Grigoryan cited an article published on 15 June 2023 by Russian state-run news agency RIA Novosti, claiming that the US was ‘forcing’ Nagorno-Karabakh authorities to meet with Azerbaijan in a third country. RIA Novosti cited a diplomatic source as saying that ‘if the Karabakh leadership refuses such contact, it is threatened with an Azerbaijani counter-terrorist operation in the region’.
The claim was later echoed by Russian Foreign Ministry spokesperson Maria Zakharova, who accused the US of using blackmail and coercion.
‘Following this Russian intervention, the planned Sofia meeting was derailed’, Grigoryan wrote.
A second attempt to hold a meeting, this time in Bratislava, Slovakia, was agreed, for which, according to Grigoryan, ‘the Nagorno-Karabakh delegation had even purchased airline tickets’.
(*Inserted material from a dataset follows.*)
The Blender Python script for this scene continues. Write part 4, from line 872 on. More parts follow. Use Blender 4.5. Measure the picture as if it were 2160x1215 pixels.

‘However, Azerbaijan exploited tensions between Washington and Moscow to sabotage this meeting as well. Most likely, Baku informed Moscow of the planned Bratislava meeting and, in return, secured Russian support for an alternative meeting in Yevlakh [in Azerbaijan], under Azerbaijani terms. This Russian-Azerbaijani understanding ultimately led to the failure of the Bratislava meeting as well’, Grigoryan wrote.
Journalist and analyst Tatul Hakobyan told RFE/RL that the US had proposed not to inform the Russian side about the first meeting, which Hakobyan considered ‘illogical’, considering that at that time Russia was the guarantor of the region’s security following the Second Nagorno-Karabakh War in 2020, bringing around 2,000 Russian peacekeepers to the war-torn region.
RFE/RL quoted Hakobyan as saying that the Nagorno-Karabakh Armenian diplomats informed Russia about that meeting, and the latter advised them not to participate.
‘It was the [Nagorno-Karabakh] side that mainly rejected the Sofia meeting’, Hakobyan said, adding that ‘is also a fact’ that the meeting in Bratislava, scheduled for 1 August 2023, ‘was directly rejected by Azerbaijan’.
‘Therefore, I consider it not only unfair to place all the responsibility on the [Nagorno-Karabakh] side, but also that this information does not correspond to reality’, Hakobyan said.
On 7 April, the Nagorno-Karabakh InfoCentre, an information platform of the former authorities in Nagorno-Karabakh, responded to the Armenian Foreign Ministry, saying that they considered their statement to have ‘no legal basis’, and calling it ‘an unsuccessful attempt to divert public attention from real problems’.
The Pan-Armenian Diplomatic Council — among whose members is Ara Ayvazyan, a former Foreign Minister serving under Pashinyan’s administration — stated that with this statement, the Armenian Foreign Ministry was helping Azerbaijan to ‘evade responsibility’ for ‘genocidal acts in [Nagorno-Karabakh] through blockade and ethnic cleansing’.